2. Pertukaran yang Setara (Equitable Exchange):
Pertukaran yang setara berarti bahwa nilai atau keuntungan yang diperoleh dalam suatu transaksi harus seimbang antara kedua belah pihak, dan tidak ada yang dirugikan atau mendapat lebih dari yang seharusnya. Dalam transaksi yang setara, tidak ada yang mengambil lebih banyak dari yang sebenarnya seharusnya diterima sesuai dengan nilai yang ada.
Contoh:
Jual beli: Seorang pembeli membeli sebuah handphone seharga 5 juta rupiah dari seorang penjual. Jika handphone yang dijual sesuai dengan deskripsi (baru, dengan fitur yang dijanjikan, dsb.), maka pertukaran yang setara terjadi karena pembeli memberi uang sesuai dengan nilai barang yang diterima. Dalam hal ini, tidak ada pihak yang dirugikan.
Gadai: Jika seseorang memberikan barang berharga (misalnya emas) sebagai jaminan utang dan nilai barang tersebut setara dengan jumlah uang yang dipinjamkan, maka ini adalah pertukaran yang setara. Pihak yang menerima gadai tidak memperoleh lebih dari nilai pinjaman yang diberikan, dan pihak yang menggadaikan berhak mengambil kembali barangnya setelah melunasi utangnya.
Prinsip-Prinsip dalam Islam:
Dalam Islam, kedua konsep ini sangat penting, karena Islam menekankan prinsip keadilan dan transaksi yang adil. Kedua pihak harus bersepakat tanpa adanya tekanan, pemaksaan, atau penipuan (persetujuan bersama), dan apa yang diberikan dalam transaksi harus setara dengan nilai yang diterima oleh kedua pihak (pertukaran yang setara).
Kesimpulan:
Persetujuan bersama berarti kedua belah pihak sepakat dengan sukarela dan tanpa paksaan mengenai ketentuan dalam suatu transaksi.
Pertukaran yang setara berarti tidak ada pihak yang diuntungkan lebih banyak atau dirugikan dalam transaksi tersebut, dan nilai yang diberikan harus seimbang dengan nilai yang diterima.
Dalam konteks gadai, ini berarti bahwa pihak yang menggadaikan memberikan barang sebagai jaminan dengan nilai yang sesuai, dan pihak yang menerima gadai setuju untuk hanya menerima jaminan tersebut sebagai pengganti utang tanpa mengambil keuntungan lebih dari itu.

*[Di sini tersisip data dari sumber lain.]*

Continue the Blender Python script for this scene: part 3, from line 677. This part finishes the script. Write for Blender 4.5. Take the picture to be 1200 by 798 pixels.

Yang dimaksud dengan "itu" dalam kalimat "pihak yang menerima gadai setuju untuk hanya menerima jaminan tersebut sebagai pengganti utang tanpa mengambil keuntungan lebih dari itu" adalah nilai yang setara dengan utang yang diberikan kepada pihak yang menggadaikan barang. Jadi, "itu" merujuk pada nilai utang yang dijanjikan dalam transaksi gadai, bukan keuntungan tambahan atau keuntungan apapun yang diperoleh dari barang yang digadaikan.
Penjelasan lebih lanjut:
Dalam transaksi gadai (rahun), pihak yang menggadaikan menyerahkan barang berharga sebagai jaminan utang, dan pihak yang menerima gadai (pemberi pinjaman) menyetujui untuk memberikan sejumlah uang sebagai pinjaman kepada pihak yang menggadaikan barang tersebut. Barang gadai hanya berfungsi sebagai jaminan bahwa utang akan dilunasi. Pihak yang menerima gadai tidak boleh memanfaatkan barang tersebut atau mengambil keuntungan lebih dari barang itu, selain jumlah yang telah disepakati sebagai pinjaman.
Contoh:
Misalkan seseorang memberikan emas sebagai jaminan untuk meminjam uang sebesar 1 juta rupiah. Barang gadai (emas) hanya berfungsi sebagai jaminan untuk memastikan utang tersebut dibayar kembali. Pihak yang menerima gadai (pemberi pinjaman) tidak boleh menggunakan emas itu, menjualnya, atau mengambil keuntungan darinya, kecuali jumlah pinjaman yang telah disepakati (1 juta rupiah).
Jika utang dilunasi, pihak yang menggadaikan berhak mendapatkan emas kembali tanpa ada potongan atau keuntungan tambahan.
Jika utang tidak dilunasi, pihak yang menerima gadai berhak menjual barang jaminan untuk menggantikan uang yang telah dipinjam, tapi hanya sebatas nilai utang yang belum dibayar, bukan lebih dari itu.
Jadi, "itu" adalah nilai pinjaman yang disepakati antara kedua pihak, dan pihak yang menerima gadai tidak boleh mengambil keuntungan lebih dari nilai tersebut, baik dari bunga, penggunaan, atau pemanfaatan barang gadai.